Sheehan, Susan, Harris, Ann and Sanderson, Pete (2017) Identifying key criteria of written and spoken English at C1: A qualitative study of key language points at C1. Project Report. British Council.
Abstract

This project set out to identify criterial features of written and spoken English at C1 by examining test
data to establish which of the language points included at C1 in the British Council – EAQUALS Core
Inventory for General English (the Core Inventory) were produced by the test-takers. The test data
were also examined to see if there were recurring language points which had not been included in the
Core Inventory.
The Core Inventory was created to provide a practical inventory of language points that characterise
the levels of the Common European Framework of Reference for Languages: Learning, Teaching,
Assessment (CEFR). It includes functions, grammar points, discourse markers, vocabulary and topics.
This project aimed to establish if the features included in the Core Inventory were present in test data.

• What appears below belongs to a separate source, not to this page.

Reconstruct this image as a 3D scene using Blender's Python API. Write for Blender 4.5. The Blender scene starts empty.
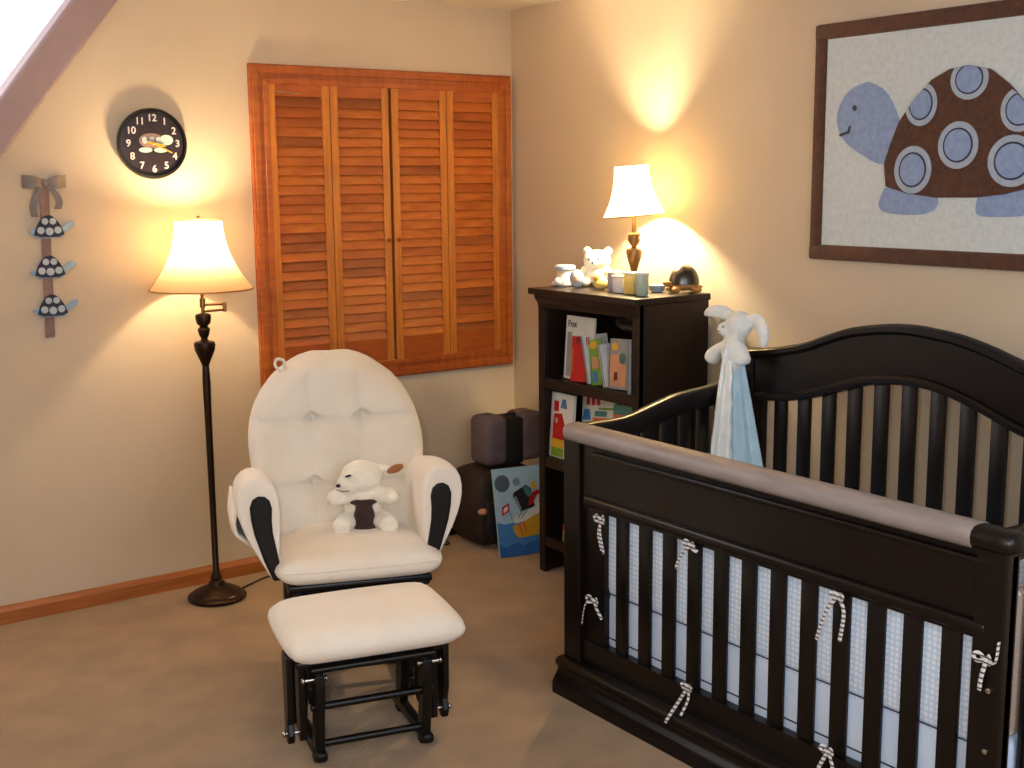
import bpy, math, random
from mathutils import Vector, Matrix, Euler
from math import sin, cos, pi, radians as R, sqrt
random.seed(7)
col = bpy.context.scene.collection
V = Vector

# ------------------------------------------------------------------ materials
def lin(h):
    h = h.lstrip('#'); o = []
    for i in (0, 2, 4):
        c = int(h[i:i+2], 16)/255
        o.append(c/12.92 if c <= .04045 else ((c+.055)/1.055)**2.4)
    return (*o, 1)
def mat(name, color, rough=.6, color2=None, scale=20, bump=0, bscale=None, stretch=None, metal=0, sheen=0,
        emit=None, estr=0, coat=0, spec=.5, detail=4, trans=0):
    m = bpy.data.materials.new(name); m.use_nodes = True
    nt = m.node_tree; N = nt.nodes; b = N['Principled BSDF']
    b.inputs['Roughness'].default_value = rough; b.inputs['Metallic'].default_value = metal
    b.inputs['Specular IOR Level'].default_value = spec
    if sheen: b.inputs['Sheen Weight'].default_value = sheen
    if coat: b.inputs['Coat Weight'].default_value = coat; b.inputs['Coat Roughness'].default_value = .15
    tc = N.new('ShaderNodeTexCoord'); mp = N.new('ShaderNodeMapping')
    if stretch: mp.inputs['Scale'].default_value = stretch
    nt.links.new(tc.outputs['Object'], mp.inputs['Vector'])
    no = N.new('ShaderNodeTexNoise'); no.inputs['Scale'].default_value = scale; no.inputs['Detail'].default_value = detail
    nt.links.new(mp.outputs['Vector'], no.inputs['Vector'])
    rp = N.new('ShaderNodeValToRGB')
    c1 = lin(color); c2 = lin(color2) if color2 else tuple([x*.88 for x in c1[:3]]+[1])
    rp.color_ramp.elements[0].position = .35; rp.color_ramp.elements[1].position = .65
    rp.color_ramp.elements[0].color = c2; rp.color_ramp.elements[1].color = c1
    nt.links.new(no.outputs['Fac'], rp.inputs['Fac']); nt.links.new(rp.outputs['Color'], b.inputs['Base Color'])
    if bump:
        n2 = N.new('ShaderNodeTexNoise'); n2.inputs['Scale'].default_value = bscale or scale*6; n2.inputs['Detail'].default_value = 3
        nt.links.new(mp.outputs['Vector'], n2.inputs['Vector'])
        bp = N.new('ShaderNodeBump'); bp.inputs['Strength'].default_value = bump; bp.inputs['Distance'].default_value = .004
        nt.links.new(n2.outputs['Fac'], bp.inputs['Height']); nt.links.new(bp.outputs['Normal'], b.inputs['Normal'])
    if emit:
        b.inputs['Emission Color'].default_value = lin(emit); b.inputs['Emission Strength'].default_value = estr
    if trans: b.inputs['Transmission Weight'].default_value = trans
    return m
M = {}
M['wall'] = mat('wall_paint', '#cab9a1', .8, '#c6b49b', 3, .12, 60)
M['ceil'] = mat('ceiling_paint', '#e9dfd0', .85, '#e4dacb', 3)
M['carpet'] = mat('carpet_pile', '#9b7a50', .95, '#886a42', 7, .9, 260, sheen=.3, detail=8)
M['trimwood'] = mat('honey_trim_wood', '#a9642c', .45, '#94521f', 6, stretch=(1, 12, 12), coat=.2)
M['casing'] = mat('casing_wood', '#a85a12', .5, '#96490c', 5, stretch=(2, 2, 10), coat=.25)
M['casingh'] = mat('casing_wood_horizontal', '#a25010', .5, '#8e400b', 5, stretch=(9, 2, 2), coat=.25)
M['stile'] = mat('shutter_stile_wood', '#bf7628', .45, '#ab621c', 5, stretch=(14, 4, 1.2))
M['slat'] = mat('shutter_louver_wood', '#b5641c', .45, '#a04f14', 6, stretch=(2, 9, 9))
M['slatd'] = mat('shutter_louver_dark_wood', '#8f4812', .45, '#7c3a0e', 6, stretch=(2, 9, 9))
M['slatm'] = mat('shutter_louver_mid_wood', '#a35216', .45, '#924411', 6, stretch=(2, 9, 9))
M['slanttrim'] = mat('mauve_painted_trim', '#9a8384', .6, '#927c7c', 5)
M['dark'] = mat('espresso_wood', '#0f0807', .33, '#0a0505', 8, stretch=(3, 3, 1), spec=.35)
M['bcdark'] = mat('bookcase_espresso_wood', '#1d100c', .4, '#150b08', 8, stretch=(1, 3, 3), spec=.35)
M['black'] = mat('black_lacquer_wood', '#0c0908', .36, '#080605', 8, spec=.35)
M['rail'] = mat('rail_window_sheen', '#958b88', .45, '#857b7a', 9, stretch=(4, 1, 4))  # grey-mauve paints in the window light that the rail reflects
M['cushion'] = mat('cream_microfiber', '#efe4d4', .9, '#e8dccb', 6, .25, 120, sheen=.25)
M['cushionb'] = mat('cream_microfiber_back', '#e3dacb', .9, '#dacfbe', 6, .25, 120, sheen=.25)
M['bronze'] = mat('bronze_metal', '#3c2a1f', .38, '#2a1c14', 14, metal=.75)
M['bronzelt'] = mat('antique_brass', '#8a6a42', .35, '#6d5132', 14, metal=.8)
M['steel'] = mat('steel_bolt', '#c9c5c0', .25, metal=1)
M['white'] = mat('white_enamel', '#dedad2', .45, '#d6d2ca')
M['plush'] = mat('cream_plush', '#f2ead9', .95, '#e6dcc8', 30, .8, 140, sheen=.5)
M['brownfab'] = mat('brown_plush', '#3a2019', .95, '#2b1712', 30, .6, 160, sheen=.3)
M['tan'] = mat('tan_felt', '#a4683e', .9, '#935a34', 20)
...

The test had been created to satisfy the requirements of an external validation agency. The target
level of the test was C1 and so was the test-takers level of language proficiency. This had been
established through IELTS scores and scores on pre-sessional course tests. A total of 36 participants
took the test which included tasks focused on grammar, lexis and an extended writing task. A test of
spoken English was the second part of the test. Aptis test data were also included to increase the
scale of the project.
The test data were manually coded using qualitative data analysis software. The occurrences of each
feature were counted. The Core Inventory contains 35 language points at C1 and six topic areas.
This project found that 15 language points could be described as criterial in written and spoken
English. One of the C1 topic areas featured consistently in the test data. This would seem to
suggest that limited data-based evidence has been found to support an existing theoretical framework.
A significant finding of the project is, perhaps, the identification of an approach of establishing criterial
language points through use of the Core Inventory. This approach could be replicated with larger data
sets across the full range of the CEFR levels discussed in the Core Inventory.